Раввин Сьюзан Голдерг, или просто «ребе Сьюзан», – бывший хореограф, мать и руководитель одной из синагог на юге Калифорнии. А еще она послужила прототипом для героини сериала Netflix «Очевидное» ( Transparent ). Когда я разговаривал с ребе Сьюзан, она призналась, что узнала много о горе, просто слушая людей, которые переживали его. Слушать кого-то означало также понимать язык тела, и танцевальное прошлое Сьюзан особенно помогало в этом. Она прекрасно осведомлена, как горе влияет на нас на физическом уровне. Людей поражает то, как сильно они устают. Нужно беречь силы, чтобы иметь возможность глубоко окунуться в горе.
«Еще я заметила, что люди говорят о своего рода «волнах горя», – говорила Сьюзан. – Я сравниваю их с океанскими волнами. Кажется, так людям проще воспринимать эти приливы и отливы. Горе проходит сквозь вас, и порой кажется, что эта волна печали никогда не закончится, настолько она велика и всеобъемлюща. Но в конце концов горе уходит дальше. Тогда вы ощущаете, что вам дана передышка. А потом приходит чувство вины. В голове возникают вопросы: «Почему я больше не скорблю? Разве я должен ощущать облегчение оттого, что горе отступило?» Сьюзан учила людей не цепляться за горе, а просто наблюдать, как оно проходит.
Другая вещь, которую человек ощущает на физическом уровне – это гнев. Сьюзан всегда старалась поговорить со всеми членами семьи, чтобы объяснить им, что злость – это лишь часть процесса скорби.

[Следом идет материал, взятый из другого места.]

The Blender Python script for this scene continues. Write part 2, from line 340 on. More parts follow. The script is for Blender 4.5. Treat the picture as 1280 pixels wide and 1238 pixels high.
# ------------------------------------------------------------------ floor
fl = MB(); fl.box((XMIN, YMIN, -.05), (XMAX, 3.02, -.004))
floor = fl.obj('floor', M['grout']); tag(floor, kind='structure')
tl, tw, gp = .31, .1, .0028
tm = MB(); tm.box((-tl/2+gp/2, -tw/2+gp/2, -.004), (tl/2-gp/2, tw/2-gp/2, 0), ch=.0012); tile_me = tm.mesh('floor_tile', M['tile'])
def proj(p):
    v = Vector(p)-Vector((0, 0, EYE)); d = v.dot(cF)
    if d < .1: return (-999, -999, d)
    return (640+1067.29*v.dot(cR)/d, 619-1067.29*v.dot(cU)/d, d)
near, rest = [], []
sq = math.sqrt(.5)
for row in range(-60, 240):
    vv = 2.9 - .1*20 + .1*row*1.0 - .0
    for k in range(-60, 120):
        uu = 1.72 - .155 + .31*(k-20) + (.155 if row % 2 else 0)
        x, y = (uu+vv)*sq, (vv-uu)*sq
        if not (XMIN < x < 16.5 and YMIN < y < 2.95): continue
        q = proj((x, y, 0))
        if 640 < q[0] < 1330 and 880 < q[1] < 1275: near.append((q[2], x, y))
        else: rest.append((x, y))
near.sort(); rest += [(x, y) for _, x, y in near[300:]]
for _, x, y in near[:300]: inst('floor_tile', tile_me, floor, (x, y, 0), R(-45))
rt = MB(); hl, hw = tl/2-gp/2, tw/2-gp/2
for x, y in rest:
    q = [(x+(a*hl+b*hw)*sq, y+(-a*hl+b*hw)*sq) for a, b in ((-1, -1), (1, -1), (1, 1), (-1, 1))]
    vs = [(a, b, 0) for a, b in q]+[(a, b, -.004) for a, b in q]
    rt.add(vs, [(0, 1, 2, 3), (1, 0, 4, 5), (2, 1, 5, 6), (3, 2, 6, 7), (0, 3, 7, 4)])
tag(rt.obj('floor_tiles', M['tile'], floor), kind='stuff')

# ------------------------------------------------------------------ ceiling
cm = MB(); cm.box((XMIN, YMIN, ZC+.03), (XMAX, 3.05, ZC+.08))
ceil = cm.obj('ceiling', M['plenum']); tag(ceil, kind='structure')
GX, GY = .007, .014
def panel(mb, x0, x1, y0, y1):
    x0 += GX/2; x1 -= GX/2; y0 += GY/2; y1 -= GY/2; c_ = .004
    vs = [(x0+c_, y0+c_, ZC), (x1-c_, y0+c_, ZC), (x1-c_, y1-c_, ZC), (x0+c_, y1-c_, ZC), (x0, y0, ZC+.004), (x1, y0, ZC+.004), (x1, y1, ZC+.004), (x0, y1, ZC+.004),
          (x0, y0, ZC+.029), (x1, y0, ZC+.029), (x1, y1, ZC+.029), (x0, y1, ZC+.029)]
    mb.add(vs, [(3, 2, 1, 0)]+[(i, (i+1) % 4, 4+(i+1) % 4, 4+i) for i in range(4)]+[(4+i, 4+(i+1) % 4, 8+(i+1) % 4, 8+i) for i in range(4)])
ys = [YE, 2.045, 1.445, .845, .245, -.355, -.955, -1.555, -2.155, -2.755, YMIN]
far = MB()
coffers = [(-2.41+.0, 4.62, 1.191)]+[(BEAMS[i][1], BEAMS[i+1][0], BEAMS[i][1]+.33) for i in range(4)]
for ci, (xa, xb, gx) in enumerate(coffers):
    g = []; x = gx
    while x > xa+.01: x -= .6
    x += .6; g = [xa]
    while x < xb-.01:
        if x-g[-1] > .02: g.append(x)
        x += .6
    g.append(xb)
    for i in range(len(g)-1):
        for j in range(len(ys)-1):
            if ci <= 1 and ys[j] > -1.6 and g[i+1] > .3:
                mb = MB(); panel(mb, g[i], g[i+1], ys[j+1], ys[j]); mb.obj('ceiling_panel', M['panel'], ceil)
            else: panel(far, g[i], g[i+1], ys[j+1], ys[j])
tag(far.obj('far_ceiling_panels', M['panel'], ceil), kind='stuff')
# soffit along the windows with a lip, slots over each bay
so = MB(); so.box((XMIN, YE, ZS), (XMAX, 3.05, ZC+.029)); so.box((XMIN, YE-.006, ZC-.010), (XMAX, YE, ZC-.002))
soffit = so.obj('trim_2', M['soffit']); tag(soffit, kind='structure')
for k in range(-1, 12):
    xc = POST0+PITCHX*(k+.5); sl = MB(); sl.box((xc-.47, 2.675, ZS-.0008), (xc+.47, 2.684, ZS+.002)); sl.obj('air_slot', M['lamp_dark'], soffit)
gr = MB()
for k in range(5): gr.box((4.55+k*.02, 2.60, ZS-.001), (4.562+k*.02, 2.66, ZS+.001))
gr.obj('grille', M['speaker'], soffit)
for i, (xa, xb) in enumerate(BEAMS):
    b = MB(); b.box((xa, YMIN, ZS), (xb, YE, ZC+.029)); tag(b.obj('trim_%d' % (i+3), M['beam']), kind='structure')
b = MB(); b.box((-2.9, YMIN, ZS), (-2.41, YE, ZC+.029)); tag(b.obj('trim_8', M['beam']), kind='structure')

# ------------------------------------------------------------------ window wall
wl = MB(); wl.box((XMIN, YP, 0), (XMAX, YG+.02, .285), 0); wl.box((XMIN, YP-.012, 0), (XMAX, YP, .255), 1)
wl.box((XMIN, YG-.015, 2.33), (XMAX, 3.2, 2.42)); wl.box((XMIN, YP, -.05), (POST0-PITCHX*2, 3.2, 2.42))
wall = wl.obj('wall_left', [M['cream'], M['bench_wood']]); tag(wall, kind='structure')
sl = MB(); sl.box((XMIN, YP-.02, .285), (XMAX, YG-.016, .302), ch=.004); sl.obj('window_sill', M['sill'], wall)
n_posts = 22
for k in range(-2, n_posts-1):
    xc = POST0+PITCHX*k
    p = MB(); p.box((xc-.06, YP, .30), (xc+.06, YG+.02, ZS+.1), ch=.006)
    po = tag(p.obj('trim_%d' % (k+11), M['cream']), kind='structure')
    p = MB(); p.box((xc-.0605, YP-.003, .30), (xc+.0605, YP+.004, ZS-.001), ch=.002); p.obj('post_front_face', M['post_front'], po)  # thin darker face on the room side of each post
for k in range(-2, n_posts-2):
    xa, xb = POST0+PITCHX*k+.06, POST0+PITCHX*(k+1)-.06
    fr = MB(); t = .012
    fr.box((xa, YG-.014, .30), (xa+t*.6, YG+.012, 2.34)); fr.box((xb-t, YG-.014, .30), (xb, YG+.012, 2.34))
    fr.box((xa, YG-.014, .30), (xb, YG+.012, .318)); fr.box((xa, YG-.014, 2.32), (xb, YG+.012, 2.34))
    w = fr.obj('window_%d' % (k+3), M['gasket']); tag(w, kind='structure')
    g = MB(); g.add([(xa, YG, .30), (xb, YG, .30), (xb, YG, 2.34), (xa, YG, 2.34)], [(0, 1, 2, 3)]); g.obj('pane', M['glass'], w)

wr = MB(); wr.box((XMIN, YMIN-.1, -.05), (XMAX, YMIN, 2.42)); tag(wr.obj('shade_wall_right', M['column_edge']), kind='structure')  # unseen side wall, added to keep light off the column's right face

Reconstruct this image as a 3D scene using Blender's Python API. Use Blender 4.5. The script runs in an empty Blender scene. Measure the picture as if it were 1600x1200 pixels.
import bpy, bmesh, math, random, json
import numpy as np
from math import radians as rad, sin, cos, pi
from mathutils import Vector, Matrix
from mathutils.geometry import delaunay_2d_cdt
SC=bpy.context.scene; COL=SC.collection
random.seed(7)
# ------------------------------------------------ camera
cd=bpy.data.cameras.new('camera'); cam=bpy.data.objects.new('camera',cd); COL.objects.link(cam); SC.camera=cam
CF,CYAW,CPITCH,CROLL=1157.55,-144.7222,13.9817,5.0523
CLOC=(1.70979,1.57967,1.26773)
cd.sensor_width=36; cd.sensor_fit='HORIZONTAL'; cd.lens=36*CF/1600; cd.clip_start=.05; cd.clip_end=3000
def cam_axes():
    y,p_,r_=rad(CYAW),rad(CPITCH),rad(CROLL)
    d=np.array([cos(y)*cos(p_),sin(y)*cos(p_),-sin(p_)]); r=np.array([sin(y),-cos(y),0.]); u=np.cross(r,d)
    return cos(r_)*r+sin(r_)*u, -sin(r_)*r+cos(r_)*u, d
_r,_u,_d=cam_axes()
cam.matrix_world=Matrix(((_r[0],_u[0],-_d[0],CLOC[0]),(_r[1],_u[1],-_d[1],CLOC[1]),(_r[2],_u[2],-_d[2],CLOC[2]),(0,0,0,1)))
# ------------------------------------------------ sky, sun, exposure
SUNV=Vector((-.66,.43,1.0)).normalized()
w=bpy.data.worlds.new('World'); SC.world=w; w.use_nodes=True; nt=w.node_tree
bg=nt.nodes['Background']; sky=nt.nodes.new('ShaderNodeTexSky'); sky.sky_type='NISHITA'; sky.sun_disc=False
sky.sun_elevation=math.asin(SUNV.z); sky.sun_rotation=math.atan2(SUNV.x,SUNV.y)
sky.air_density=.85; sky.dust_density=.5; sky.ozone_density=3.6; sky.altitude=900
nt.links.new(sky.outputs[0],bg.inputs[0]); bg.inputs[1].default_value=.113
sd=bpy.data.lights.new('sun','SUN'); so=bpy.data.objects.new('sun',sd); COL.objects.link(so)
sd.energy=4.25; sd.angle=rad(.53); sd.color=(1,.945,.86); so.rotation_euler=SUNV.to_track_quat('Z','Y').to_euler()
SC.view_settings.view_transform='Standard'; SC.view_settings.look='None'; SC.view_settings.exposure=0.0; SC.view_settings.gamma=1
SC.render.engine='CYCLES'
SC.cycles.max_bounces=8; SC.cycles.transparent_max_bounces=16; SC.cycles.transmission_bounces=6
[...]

Гнев выражается в глупых мелочах, человек, например, может злиться, потому что не находит свою обувь. Нужно, чтоб все понимали: в первое время речь идет не об обуви. Просто нервы людей обнажены.
Я считаю важным подчеркнуть, что хотя я выступаю за то, чтобы больше говорить о смерти, и убежден, что это существенно улучшит наши жизни, но все же разговоры о смерти не спасают от горя. Меган Дивайн, которая много пишет и обсуждает смерть, выразилась весьма красноречиво: «Принятие факта смерти не делает саму смерть нормой». Люди, переживающие утрату, рассказывали ей, что все речи в стиле движения «позитивного отношения к смерти» (в основе которого лежит вера, что смерть – это естественный и здоровый процесс) порой не помогали, а пролетали мимо. Существует огромная пропасть между «говорить о смерти» и «в действительности потерять человека и скорбеть о нем».